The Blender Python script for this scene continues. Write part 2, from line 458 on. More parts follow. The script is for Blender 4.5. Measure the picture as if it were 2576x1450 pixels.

* * *

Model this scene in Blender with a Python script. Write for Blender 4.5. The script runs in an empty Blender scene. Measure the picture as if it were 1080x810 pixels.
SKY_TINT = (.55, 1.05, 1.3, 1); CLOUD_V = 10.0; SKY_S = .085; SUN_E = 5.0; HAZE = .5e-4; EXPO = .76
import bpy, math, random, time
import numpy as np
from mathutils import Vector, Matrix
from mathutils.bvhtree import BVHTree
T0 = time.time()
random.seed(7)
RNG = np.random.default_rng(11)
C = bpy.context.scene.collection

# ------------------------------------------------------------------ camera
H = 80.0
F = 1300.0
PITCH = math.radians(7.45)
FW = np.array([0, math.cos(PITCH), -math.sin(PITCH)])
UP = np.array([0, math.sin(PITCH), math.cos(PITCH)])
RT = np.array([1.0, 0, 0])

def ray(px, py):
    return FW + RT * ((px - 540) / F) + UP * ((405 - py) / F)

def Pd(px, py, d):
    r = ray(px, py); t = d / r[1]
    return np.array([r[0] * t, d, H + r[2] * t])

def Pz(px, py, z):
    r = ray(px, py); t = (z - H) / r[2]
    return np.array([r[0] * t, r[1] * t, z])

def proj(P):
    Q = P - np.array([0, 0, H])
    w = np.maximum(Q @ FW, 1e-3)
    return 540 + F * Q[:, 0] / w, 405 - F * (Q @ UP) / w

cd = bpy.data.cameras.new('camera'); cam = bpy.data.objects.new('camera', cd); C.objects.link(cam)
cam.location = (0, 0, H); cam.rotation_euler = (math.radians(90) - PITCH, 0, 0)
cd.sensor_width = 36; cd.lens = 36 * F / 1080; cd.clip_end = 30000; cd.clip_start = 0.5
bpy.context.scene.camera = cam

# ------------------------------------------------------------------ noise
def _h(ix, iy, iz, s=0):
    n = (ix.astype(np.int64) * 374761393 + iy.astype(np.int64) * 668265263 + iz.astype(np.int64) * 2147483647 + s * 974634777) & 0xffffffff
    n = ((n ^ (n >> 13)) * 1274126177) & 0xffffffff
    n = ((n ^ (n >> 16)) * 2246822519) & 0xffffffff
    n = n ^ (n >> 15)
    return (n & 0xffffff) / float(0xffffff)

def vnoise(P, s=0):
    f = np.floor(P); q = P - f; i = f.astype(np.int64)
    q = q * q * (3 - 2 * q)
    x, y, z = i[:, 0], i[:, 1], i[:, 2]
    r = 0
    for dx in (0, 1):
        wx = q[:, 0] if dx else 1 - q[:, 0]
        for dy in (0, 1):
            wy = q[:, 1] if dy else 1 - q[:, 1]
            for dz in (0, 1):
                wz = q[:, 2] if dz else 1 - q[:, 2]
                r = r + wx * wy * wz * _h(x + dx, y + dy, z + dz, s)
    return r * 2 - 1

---

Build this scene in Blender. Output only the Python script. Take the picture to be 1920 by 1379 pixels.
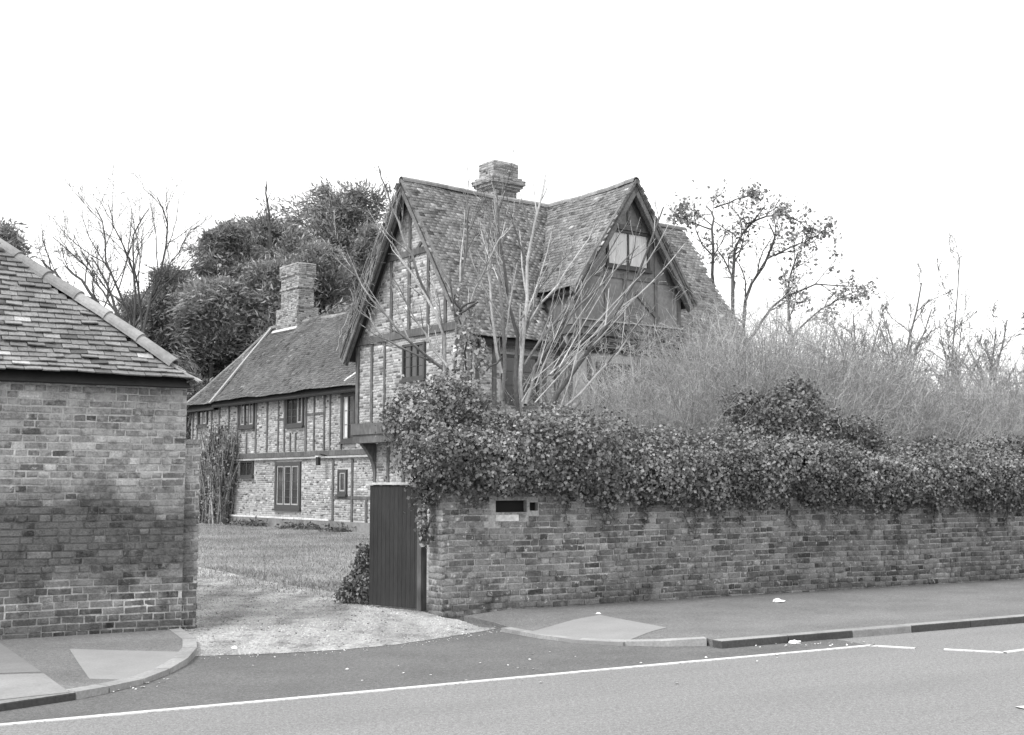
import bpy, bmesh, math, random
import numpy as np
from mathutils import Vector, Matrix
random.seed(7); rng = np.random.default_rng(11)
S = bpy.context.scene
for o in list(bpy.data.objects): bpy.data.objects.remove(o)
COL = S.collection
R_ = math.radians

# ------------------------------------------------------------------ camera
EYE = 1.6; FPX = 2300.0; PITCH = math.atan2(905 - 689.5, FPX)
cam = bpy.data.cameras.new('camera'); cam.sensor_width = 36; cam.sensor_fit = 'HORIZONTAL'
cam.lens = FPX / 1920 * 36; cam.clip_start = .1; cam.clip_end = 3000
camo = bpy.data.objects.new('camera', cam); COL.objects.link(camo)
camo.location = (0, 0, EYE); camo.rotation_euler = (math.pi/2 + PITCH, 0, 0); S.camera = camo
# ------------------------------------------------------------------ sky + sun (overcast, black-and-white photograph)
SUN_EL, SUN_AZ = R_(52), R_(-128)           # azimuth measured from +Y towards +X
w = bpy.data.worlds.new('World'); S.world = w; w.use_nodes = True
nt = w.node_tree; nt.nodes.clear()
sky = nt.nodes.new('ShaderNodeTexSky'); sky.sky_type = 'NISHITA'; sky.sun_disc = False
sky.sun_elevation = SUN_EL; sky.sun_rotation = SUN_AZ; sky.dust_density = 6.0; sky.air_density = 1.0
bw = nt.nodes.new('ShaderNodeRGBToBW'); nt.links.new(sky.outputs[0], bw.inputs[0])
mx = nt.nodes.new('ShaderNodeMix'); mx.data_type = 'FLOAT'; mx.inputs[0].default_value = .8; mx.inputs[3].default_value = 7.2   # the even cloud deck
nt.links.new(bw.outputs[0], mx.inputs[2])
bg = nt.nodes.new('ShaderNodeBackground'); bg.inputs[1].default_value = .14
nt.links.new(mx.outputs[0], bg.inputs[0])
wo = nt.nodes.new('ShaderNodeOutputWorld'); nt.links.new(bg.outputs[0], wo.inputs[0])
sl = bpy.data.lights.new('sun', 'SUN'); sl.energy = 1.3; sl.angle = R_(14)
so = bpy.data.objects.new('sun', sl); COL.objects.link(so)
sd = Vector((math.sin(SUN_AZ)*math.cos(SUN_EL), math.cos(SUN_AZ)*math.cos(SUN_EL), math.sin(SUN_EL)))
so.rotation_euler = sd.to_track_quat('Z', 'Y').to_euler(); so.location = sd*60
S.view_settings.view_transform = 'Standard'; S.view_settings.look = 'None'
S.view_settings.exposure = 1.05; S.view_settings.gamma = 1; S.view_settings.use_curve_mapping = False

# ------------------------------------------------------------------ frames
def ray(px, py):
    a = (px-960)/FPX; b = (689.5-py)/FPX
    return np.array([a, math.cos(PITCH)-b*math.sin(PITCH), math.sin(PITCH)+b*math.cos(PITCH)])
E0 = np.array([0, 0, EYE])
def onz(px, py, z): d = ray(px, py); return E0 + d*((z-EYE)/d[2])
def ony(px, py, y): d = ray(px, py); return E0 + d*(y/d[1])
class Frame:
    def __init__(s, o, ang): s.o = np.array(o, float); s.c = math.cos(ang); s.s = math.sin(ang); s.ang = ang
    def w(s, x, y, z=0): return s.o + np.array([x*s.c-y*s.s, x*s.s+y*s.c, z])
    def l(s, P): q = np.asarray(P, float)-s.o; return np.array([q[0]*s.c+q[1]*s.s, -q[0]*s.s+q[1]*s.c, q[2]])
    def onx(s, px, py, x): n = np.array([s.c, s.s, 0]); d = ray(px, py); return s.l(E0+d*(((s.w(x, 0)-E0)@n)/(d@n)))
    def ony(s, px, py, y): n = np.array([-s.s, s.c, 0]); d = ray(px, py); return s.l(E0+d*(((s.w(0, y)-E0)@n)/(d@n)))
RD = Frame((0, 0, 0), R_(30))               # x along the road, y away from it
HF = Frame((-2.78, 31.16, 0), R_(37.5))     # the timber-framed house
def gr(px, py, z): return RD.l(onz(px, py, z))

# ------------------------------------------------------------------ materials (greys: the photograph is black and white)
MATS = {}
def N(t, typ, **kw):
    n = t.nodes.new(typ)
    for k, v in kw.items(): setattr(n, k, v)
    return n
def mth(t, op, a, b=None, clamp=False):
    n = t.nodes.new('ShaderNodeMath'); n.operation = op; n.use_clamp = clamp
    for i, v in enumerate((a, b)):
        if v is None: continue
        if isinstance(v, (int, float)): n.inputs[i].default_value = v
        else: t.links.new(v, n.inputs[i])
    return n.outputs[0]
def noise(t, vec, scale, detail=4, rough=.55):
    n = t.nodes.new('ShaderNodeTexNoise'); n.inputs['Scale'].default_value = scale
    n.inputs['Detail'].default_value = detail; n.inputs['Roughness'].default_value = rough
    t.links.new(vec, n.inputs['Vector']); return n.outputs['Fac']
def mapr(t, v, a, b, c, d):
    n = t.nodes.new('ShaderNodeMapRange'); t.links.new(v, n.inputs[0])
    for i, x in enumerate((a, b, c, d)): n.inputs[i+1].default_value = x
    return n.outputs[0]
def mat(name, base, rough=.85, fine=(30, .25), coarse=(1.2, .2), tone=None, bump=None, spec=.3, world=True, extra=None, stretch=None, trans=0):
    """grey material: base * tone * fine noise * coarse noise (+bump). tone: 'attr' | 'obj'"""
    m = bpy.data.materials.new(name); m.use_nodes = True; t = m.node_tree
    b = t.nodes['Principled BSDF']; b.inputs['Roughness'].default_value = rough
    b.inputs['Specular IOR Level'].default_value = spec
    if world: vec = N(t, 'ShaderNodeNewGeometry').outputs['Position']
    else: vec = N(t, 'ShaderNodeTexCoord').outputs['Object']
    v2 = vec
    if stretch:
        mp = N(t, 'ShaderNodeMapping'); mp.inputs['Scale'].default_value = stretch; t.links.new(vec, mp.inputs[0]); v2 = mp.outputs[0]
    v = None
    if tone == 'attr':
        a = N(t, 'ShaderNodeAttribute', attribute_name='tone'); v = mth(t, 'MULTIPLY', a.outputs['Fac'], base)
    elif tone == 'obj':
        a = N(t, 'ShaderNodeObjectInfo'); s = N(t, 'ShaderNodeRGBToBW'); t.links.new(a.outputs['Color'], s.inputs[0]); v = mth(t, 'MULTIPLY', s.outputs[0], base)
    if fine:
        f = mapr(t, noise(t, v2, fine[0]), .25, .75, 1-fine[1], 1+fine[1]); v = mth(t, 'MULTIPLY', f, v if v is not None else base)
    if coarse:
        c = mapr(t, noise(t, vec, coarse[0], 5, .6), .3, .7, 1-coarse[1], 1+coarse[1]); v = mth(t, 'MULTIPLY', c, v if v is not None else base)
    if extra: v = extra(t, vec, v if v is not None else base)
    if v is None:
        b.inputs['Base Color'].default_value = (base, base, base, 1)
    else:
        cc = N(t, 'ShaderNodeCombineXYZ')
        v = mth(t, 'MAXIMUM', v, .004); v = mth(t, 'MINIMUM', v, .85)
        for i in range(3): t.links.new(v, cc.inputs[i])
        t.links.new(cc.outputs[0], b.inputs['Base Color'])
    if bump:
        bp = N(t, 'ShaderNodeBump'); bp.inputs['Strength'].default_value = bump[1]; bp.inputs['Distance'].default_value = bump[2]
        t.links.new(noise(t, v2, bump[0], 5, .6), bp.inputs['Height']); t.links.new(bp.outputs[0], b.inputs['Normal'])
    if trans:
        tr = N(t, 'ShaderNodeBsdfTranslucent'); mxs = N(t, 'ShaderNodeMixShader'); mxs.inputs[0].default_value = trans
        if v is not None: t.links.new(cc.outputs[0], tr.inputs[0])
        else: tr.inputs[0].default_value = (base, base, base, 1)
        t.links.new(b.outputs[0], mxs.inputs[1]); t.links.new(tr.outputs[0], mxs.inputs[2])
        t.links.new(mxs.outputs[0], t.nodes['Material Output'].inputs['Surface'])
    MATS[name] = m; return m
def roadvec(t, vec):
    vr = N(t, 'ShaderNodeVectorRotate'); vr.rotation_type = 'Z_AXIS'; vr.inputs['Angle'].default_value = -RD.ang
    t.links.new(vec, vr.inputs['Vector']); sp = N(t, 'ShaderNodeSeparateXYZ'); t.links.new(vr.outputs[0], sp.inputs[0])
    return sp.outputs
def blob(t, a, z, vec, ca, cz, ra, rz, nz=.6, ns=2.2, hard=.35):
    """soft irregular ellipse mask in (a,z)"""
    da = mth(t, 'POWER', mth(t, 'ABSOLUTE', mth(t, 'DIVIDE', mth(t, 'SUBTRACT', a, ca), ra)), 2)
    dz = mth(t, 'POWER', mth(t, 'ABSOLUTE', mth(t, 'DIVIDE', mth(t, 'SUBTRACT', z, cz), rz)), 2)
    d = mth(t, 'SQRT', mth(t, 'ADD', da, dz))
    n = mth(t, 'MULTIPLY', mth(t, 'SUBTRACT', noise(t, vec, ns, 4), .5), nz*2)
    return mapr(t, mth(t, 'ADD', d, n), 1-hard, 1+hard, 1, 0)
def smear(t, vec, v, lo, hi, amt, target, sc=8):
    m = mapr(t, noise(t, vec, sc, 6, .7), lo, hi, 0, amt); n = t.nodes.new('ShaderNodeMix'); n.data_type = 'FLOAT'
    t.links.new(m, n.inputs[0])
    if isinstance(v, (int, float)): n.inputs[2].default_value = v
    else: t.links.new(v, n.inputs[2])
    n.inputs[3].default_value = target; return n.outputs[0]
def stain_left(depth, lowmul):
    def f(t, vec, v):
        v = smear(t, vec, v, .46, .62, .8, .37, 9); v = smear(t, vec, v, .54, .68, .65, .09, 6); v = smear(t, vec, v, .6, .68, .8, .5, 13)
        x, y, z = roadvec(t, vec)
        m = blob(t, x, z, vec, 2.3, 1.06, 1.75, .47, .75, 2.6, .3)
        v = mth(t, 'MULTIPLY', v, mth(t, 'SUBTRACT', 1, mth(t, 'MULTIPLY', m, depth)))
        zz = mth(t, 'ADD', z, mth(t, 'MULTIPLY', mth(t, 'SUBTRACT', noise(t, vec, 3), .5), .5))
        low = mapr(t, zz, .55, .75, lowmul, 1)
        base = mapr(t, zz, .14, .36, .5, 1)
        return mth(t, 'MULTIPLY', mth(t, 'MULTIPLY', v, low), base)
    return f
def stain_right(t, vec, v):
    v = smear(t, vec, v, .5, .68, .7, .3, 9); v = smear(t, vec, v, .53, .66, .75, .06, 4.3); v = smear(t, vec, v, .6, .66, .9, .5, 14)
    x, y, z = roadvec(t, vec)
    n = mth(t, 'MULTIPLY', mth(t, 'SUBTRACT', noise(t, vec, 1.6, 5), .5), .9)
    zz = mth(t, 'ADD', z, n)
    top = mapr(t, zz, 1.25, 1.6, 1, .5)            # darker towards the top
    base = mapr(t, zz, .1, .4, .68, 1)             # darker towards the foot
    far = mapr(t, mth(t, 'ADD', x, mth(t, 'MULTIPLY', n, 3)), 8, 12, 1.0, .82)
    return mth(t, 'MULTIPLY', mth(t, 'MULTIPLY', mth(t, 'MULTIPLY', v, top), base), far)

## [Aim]
Repeat word for word the lines from the line containing "1.75, .47, .75, 2.6, .3)" to the line containing "top), base), far)", both lines included; nothing else should appear.

## [Correct result]
        m = blob(t, x, z, vec, 2.3, 1.06, 1.75, .47, .75, 2.6, .3)
        v = mth(t, 'MULTIPLY', v, mth(t, 'SUBTRACT', 1, mth(t, 'MULTIPLY', m, depth)))
        zz = mth(t, 'ADD', z, mth(t, 'MULTIPLY', mth(t, 'SUBTRACT', noise(t, vec, 3), .5), .5))
        low = mapr(t, zz, .55, .75, lowmul, 1)
        base = mapr(t, zz, .14, .36, .5, 1)
        return mth(t, 'MULTIPLY', mth(t, 'MULTIPLY', v, low), base)
    return f
def stain_right(t, vec, v):
    v = smear(t, vec, v, .5, .68, .7, .3, 9); v = smear(t, vec, v, .53, .66, .75, .06, 4.3); v = smear(t, vec, v, .6, .66, .9, .5, 14)
    x, y, z = roadvec(t, vec)
    n = mth(t, 'MULTIPLY', mth(t, 'SUBTRACT', noise(t, vec, 1.6, 5), .5), .9)
    zz = mth(t, 'ADD', z, n)
    top = mapr(t, zz, 1.25, 1.6, 1, .5)            # darker towards the top
    base = mapr(t, zz, .1, .4, .68, 1)             # darker towards the foot
    far = mapr(t, mth(t, 'ADD', x, mth(t, 'MULTIPLY', n, 3)), 8, 12, 1.0, .82)
    return mth(t, 'MULTIPLY', mth(t, 'MULTIPLY', mth(t, 'MULTIPLY', v, top), base), far)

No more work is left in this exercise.